Os anarquistas nos sindicatos devem combater tudo o que tende a torná-los egoístas, pacíficos, conservadores – o orgulho profissional, o espírito de corpo, as fortes cotizações, a acumulação dos capitais investidos, os serviços de seguro, a confiança nas boas funções do governo, as relações amicais com os patrões, a nomeação dos empregados burocratas remunerados e permanentes. Nessas condições, a participação dos anarquistas no movimento sindical pode ter bons resultados, mas apenas nessas condições.

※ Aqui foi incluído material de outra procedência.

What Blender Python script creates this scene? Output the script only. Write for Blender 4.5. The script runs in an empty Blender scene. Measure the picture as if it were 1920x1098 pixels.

Essa tática pode algumas vezes parecer ou ser verdadeiramente nociva aos interesses imediatos de certos grupos, mas isso não tem qualquer importância, quando se trata da causa anarquista, isto é, do interesse geral e permanente da humanidade. Certamente desejamos, enquanto aguardamos a revolução, arrancar dos governos e dos patrões o máximo de liberdade e bem-estar possível, mas jamais comprometemos o futuro por alguma vantagem momentânea que, de resto, é muito amiúde ilusória ou obtida às expensas de outros operários. Preservemo-nos de nós próprios. O erro de ter abandonado o movimento operário causou muito mal à anarquia, mas, ao menos, deixou-a pura com seu caráter distintivo.

O erro de confundir o movimento anarquista com o sindicalismo será muito grave. Acontecerá conosco o que aconteceu com os social-democratas assim que entraram na luta parlamentar. Eles ganharam em força numérica, mas se tornaram dia após dia menos socialistas. Nós também nos tornaremos a cada dia mais numerosos, mas cessaremos de ser anarquistas.